さらに、欧米メディアの報道には頻繁に「反社会勢力」「やくざ」というキーワードが登場していますが、日本のメディアは何かを知っていて逃げているかのように、暴力団の関与について報じていません。もちろん何も断定的な情報は出ていませんが、黒い霧が漂っている状態です。
「Olympus yakuza」でGoogle ニュース検索をした結果
「オリンパス 反社会勢力」でGoogleニュース検索をした結果
もう「映画化決定」の領域なのに、なぜ日経新聞を筆頭に大手メディアはちょっとしか報じないのか?その理由の一つに、オリンパス社には日経からの社外取締役が天下っている、と指摘する声があります。
ゆかしメディア 日経報道緩い? オリンパス、元日経専務が役員に
JBpress あのオリンパスに「日経ビジネス」元関係者が社外取締役
インサイダー同士が仲良しクラブを作り、株主もオリンパス社員も締め出された密室で好き放題が行われている、というイメージがここから示唆されます。ひたすら口を閉ざすオリンパス経営陣と消極的な国内メディアの報道は、このようなシグナルを海外に向かって増幅しています。なのに、日本側ではすでに「幕引き」ムードが漂い始めている状態です。
実際に何が起きたのか、法的な問題の有無、反社会的な勢力が関与しているのか、株価は持ち返すのか?そしてこれは日本の企業風土に深く浸透している現象の片鱗なのか?などなど、疑問は尽きませんが、判断材料となるデータさえ公開されれば専門家たちによって徹底的な解析がなされるでしょう。その段階になったら、経済学をまったくと言っていいほど理解していないぼくがしゃしゃり出る幕ではない、ということを、襟を正して強調いたします。ほんと、TPP問題を説明されてもわからないぼくがこの問題を追いかけていること自体が、おかしい。
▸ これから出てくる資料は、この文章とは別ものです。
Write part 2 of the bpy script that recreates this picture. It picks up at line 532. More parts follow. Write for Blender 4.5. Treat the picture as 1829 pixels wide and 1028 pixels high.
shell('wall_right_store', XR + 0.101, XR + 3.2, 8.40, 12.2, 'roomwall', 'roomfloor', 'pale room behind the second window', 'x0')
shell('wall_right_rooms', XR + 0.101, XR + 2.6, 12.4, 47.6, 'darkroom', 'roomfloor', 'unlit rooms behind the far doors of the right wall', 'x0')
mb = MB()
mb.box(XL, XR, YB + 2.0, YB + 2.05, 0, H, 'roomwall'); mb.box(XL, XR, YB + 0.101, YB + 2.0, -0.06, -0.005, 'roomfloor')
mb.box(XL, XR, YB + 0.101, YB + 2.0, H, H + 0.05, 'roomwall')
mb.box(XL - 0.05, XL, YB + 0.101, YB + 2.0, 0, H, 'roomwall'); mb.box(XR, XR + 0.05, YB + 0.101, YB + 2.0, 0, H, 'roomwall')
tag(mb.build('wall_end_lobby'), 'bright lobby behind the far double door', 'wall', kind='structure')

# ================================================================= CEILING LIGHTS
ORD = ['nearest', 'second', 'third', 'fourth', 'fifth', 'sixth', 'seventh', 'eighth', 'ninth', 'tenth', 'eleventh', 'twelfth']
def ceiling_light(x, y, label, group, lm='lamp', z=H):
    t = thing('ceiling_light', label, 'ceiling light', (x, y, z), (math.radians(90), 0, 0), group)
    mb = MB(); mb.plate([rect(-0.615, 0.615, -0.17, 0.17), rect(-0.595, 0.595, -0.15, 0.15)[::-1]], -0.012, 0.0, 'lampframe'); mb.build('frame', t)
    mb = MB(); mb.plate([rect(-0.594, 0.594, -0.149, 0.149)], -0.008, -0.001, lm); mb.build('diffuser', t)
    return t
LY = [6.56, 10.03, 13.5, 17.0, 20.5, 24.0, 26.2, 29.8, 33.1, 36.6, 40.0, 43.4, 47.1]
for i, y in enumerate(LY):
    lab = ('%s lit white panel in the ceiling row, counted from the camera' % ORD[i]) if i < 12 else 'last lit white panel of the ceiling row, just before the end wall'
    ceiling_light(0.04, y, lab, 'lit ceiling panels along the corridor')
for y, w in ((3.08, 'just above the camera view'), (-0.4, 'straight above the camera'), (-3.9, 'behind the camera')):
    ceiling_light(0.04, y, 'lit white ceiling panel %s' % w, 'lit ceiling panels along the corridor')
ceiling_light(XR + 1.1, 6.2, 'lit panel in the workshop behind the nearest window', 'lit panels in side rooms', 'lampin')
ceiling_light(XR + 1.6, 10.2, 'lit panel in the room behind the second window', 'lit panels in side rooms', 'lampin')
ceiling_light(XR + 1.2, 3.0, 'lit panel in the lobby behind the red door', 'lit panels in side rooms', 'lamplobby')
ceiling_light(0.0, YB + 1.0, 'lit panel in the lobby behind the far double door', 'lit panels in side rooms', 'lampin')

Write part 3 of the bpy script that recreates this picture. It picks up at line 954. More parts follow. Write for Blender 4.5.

ダイヤモンド・オンライン 今度は確かに「日本メディアは書かなかった」
オリンパス問題でそらみたことかと
この記事から抜粋します:
「日本は外国と違うんです。日本には日本にやり方があるんです」と言いつつ、「日本は国際社会の有力な一員」でもありたい。それは日本人の多くが(幕末のころから?)抱えている自己矛盾だと思います。けれども「日本特殊論」を日本人が、日本の会社が、日本のマスコミが、言い訳として使うのは、非常に悪い癖です。自分たちに対するステレオティピカルなイメージを自分たちで補強してそこに寄りかかっている。それは甘えであり、結局は「日本はよくわからない国。つきあいにくい国。ビジネスしにくい国」というマイナスイメージにつながるのに。
現在進行しているのは日本語の壁のこちら側とあちら側(つまり世界全体)の情報格差です。奇天烈(きてれつ)なことですが、オリンパス社の疑惑に関して日本語の情報が不足し、それを英語を通じてブーメランのように読み取ることしかできません。何かが変です。この報道の破綻、日本株式会社を支えてきた「日本特殊論」の破綻に注目しております。そしてツィートで欧米の速報ヘッドラインを流すことにミッションを感じています。
このような発信をしているため、オリンパス提供の「ラジオの街で逢いましょう」に出演し続け、妙な緊張感の中でコメントするのは不透明さを増すだろうと判断し、自分から降板を申し出ました。レギュラーを去り、仕事を削るのは残念なことですが、引き続き出演されている皆さんにクオリティーを維持していただければ本望です。この先は「ニコ生」など、他のプラットフォームでさまざまなイシューを議論していこうと思います。
また、以下の講演会にも出演予定です。
11月13日 名古屋
「大川興業・大川総裁のお笑い安全保安委員会」
出演/大川豊(大川興業総裁)
ゲスト/モーリーロバートソン(ジャーナリスト・i-morley主
宰)
11月19日 東京 日本歯科大
『 3.11の真実、そしてその後の報道の真実 』
講師 上杉隆 氏 / モーリー・ロバートソン
最後に近況を報告しますと、現在「i-morley」は休止中で、作曲と執筆に集中しています。年内にアルバムを完成、来年の春までに書籍の完成を目指しています。オリンパス問題とそれに次ぐ「Occupy Wall Street」運動では緊急性を感じて例外的にツィートを再開していますが、ツィッターを公の議論の場として捉えておりません。コメントやリプライには反応せず、情報へのリンクのみを流す方針です。それぞれの事態が沈静化した場合、ツィートをやめて創作に戻ります。アルバムと書籍が完成するまでは「i-morley」を再開する予定はありません。その一方で「ニコ生」や講演会は引き続きオファーに応えていきます。
それでは皆さん、かぼちゃとさつまいもの季節になりましたが、お体をお大事にどうぞ!